I follow a large number of technical blogs (emacs-fu, research!rsc, Abstract Heresies, …) and aggregators (Planet Scheme, Planet Lisp, Hacker News, …) that I read everyday and in some cases several times a day. Most of the blogs are not updated daily so an RSS reader is essential for keeping track of new entries. For years, I’ve just used Safari for this and that worked well but I have three devices (an iMac, a MacBook Pro, and an iPad) that I use regularly.

There are two problems with that:

  • Keeping in sync
    This is especially a problem with the aggregators. If I read some stories on, say, my MacBook and then move to the iMac, I’d like to have those stories that I’ve read on my laptop be marked as such on my iMac. Safari almost does this but it’s not quite accurate enough. Sometimes the two lists will be considerably out of sync.
  • Safari’s RSS on the iPad
    It’s terrible. You can’t sort the same ways that you can on the Macs and it does not appear to sync with the other non-iOS devices.

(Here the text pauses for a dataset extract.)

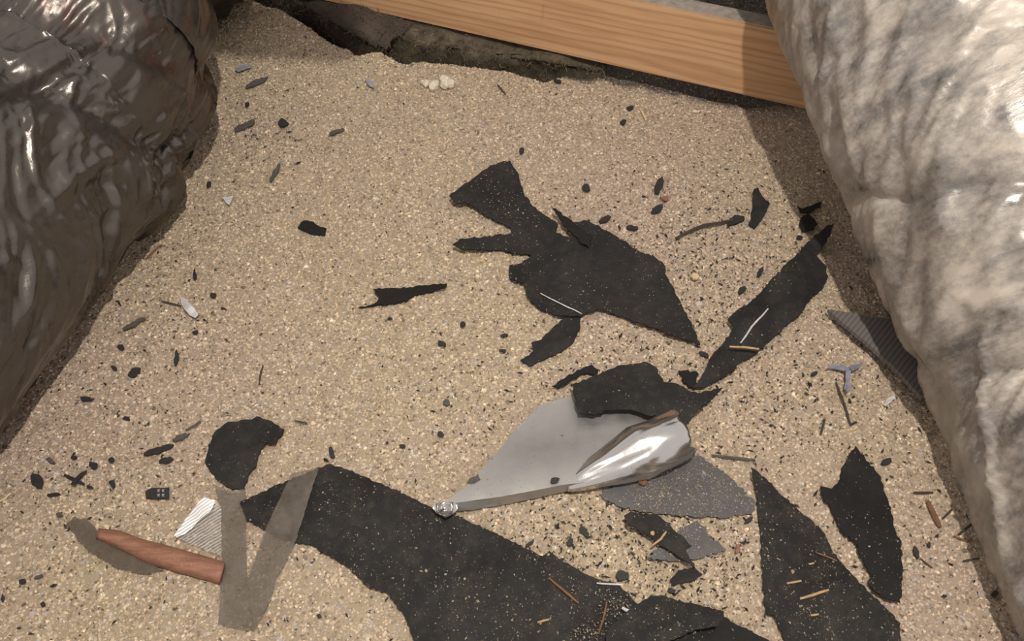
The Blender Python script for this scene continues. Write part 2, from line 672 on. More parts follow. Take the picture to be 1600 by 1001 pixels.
def grain_mesh(name, P, A, Bx, Cx, C, m, tilt=0.9):
    """thousands of small flakes (irregular octahedra) as one mesh"""
    n = len(P)
    yaw = RNG.uniform(0, 2 * np.pi, n)
    tx = RNG.normal(0, tilt * 0.5, n)
    base = np.array([[1, 0, -.5], [0, 1, -.5], [-1, 0, -.5], [0, -1, -.5], [0, 0, 1]], float)
    V = np.repeat(base[None], n, 0) * np.stack([A, Bx, Cx], 1)[:, None, :]
    V *= RNG.uniform(0.7, 1.3, (n, 5, 1))
    V[:, 4, :2] += RNG.uniform(-.6, .6, (n, 2)) * A[:, None]
    c, s = np.cos(tx)[:, None], np.sin(tx)[:, None]
    y, z = V[:, :, 1] * c - V[:, :, 2] * s, V[:, :, 1] * s + V[:, :, 2] * c
    x = V[:, :, 0].copy()
    c, s = np.cos(yaw)[:, None], np.sin(yaw)[:, None]
    V = np.stack([x * c - y * s, x * s + y * c, z], 2) + P[:, None, :]
    f = np.array([[0, 1, 4], [1, 2, 4], [2, 3, 4], [3, 0, 4]])
    F = (np.arange(n)[:, None, None] * 5 + f[None]).reshape(-1, 3)
    me = bpy.data.meshes.new(name)
    me.vertices.add(n * 5)
    me.vertices.foreach_set('co', V.ravel())
    me.loops.add(F.size)
    me.loops.foreach_set('vertex_index', F.ravel().astype(np.int32))
    me.polygons.add(len(F))
    me.polygons.foreach_set('loop_start', np.arange(0, F.size, 3, dtype=np.int32))
    me.update(calc_edges=True)
    a = me.color_attributes.new('Col', 'FLOAT_COLOR', 'POINT')
    a.data.foreach_set('color', np.c_[np.repeat(C, 5, 0), np.ones(n * 5)].ravel())
    return link(name, me, m)


def jitter_colour(C):
    n = len(C)
    v = np.exp(RNG.normal(0, 0.26, n))[:, None]
    C = C * v
    k = RNG.random(n)
    C[k < 0.07] = np.array([0.62, 0.53, 0.40]) * RNG.uniform(0.75, 1.15, ((k < 0.07).sum(), 1))
    q = (k > 0.07) & (k < 0.15)
    C[q] = np.array([0.42, 0.37, 0.35]) * RNG.uniform(0.7, 1.2, (q.sum(), 1))
    q = (k > 0.15) & (k < 0.18)
    C[q] = np.array([0.19, 0.14, 0.10]) * RNG.uniform(0.6, 1.2, (q.sum(), 1))
    return np.clip(C, 0.01, 0.85)


def build_grains():
    n = 600000
    x = RNG.uniform(-1.5, 1.0, n)
    y = RNG.uniform(0.02, 2.25, n)
    z = gz(x, y)
    px, py = to_px(x, y, z)
    keep = (px > -330) & (px < 1760) & (py > -70) & (py < 1420)
    keep &= ~((x > 0.74)) & ~((x < -0.98) & (y > 0.3))
    x, y, z = x[keep], y[keep], z[keep]
    n = len(x)
    A = RNG.gamma(4.0, 0.00040, n) + 0.0009
    B = A * RNG.uniform(0.6, 1.0, n)
    Cc = A * RNG.uniform(0.30, 0.65, n)
    P = np.c_[x, y, z + Cc * 0.35]
    C = jitter_colour(grain_colour(x, y))
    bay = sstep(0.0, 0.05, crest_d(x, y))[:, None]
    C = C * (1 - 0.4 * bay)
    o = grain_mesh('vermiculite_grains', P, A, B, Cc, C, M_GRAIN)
    tag(o, 'loose tan and cream vermiculite granules covering the attic floor', 'insulation', None, 'stuff')


def build_strewn():
    for pp, dd in (([(742, 280), (795, 254), (815, 300), (850, 340), (855, 362), (800, 350), (755, 325)], 4.0),
                   ([(890, 900), (985, 930), (1000, 998), (890, 998)], 5.0)):
        COVER.append((np.array(pp, float), lambda a, b: np.zeros(len(a)) + 0.0165, dd))
    PX, PY, H, = [], [], []
    for poly, lift, dens in COVER:
        x0, y0 = poly.min(0)
        x1, y1 = poly.max(0)
        k = int((x1 - x0) * (y1 - y0) * dens * 0.016)
        a, b = RNG.uniform(x0, x1, k), RNG.uniform(y0, y1, k)
        g = vnoise(a / 45, b / 45, 5) > RNG.uniform(-1, 0.8, k)
        q = inside(poly, a, b) & g
        PX.append(a[q])
        PY.append(b[q])
        H.append(lift(a[q], b[q]))
    PX, PY, H = map(np.concatenate, (PX, PY, H))
    x, y, z = on_ground(PX, PY, H)
    n = len(x)
    A = RNG.gamma(2.0, 0.00030, n) + 0.0003
    C = jitter_colour(grain_colour(x, y)) * 0.6
    o = grain_mesh('strewn_grains', np.c_[x, y, z + A * 0.3], A, A * 0.7, A * 0.5, C, M_GRAIN)
    tag(o, 'fine dust and granules sprinkled over the black paper scraps', 'dust', None, 'stuff')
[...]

Recently Reeder, an excellent iOS RSS reader became available for the Mac as well. It’s a Google Reader client so the synchronization happens automatically and seamlessly. Almost all the reviews of Reeder on the App Store rated it excellent with only a few dissatisfied users. It seemed like a good solution for both problems, so I downloaded the iPad and Mac versions and moved all my subscriptions over to Google Reader.

I’ve been using Reeder for a couple days now and I’m quite pleased with it. There are keyboard shortcuts that make stepping through the posts very easy and it makes excellent use of the gesture capabilities of my Magic Trackpad. My only complaints so far are that there’s no way to export to Evernote and I’d like to be able to bookmark some of the entries in Safari. There are a lot of complaints about not being able to export to Evernote so I expect that that feature will be added soon. I don’t know if anyone else wishes they could bookmark stories so that may never be added. There’s a fairly easy workaround to both of those problems: you can press 【B】 and open the story in your browser so that you can export it to Evernote or bookmark it from there. That’s a little clumsy but only a little.

All-in-all I’m happy I changed to using Reeder. It’s making my browsing much more enjoyable, especially on the iPad. The only downside that I can see is that I’ve surrendered my reading list to Google. Of course, they already know pretty much everything I do on the Web so there wasn’t a lot to surrender.

Update: Dr. Elliot Jaffe says I shouldn’t worry about Google.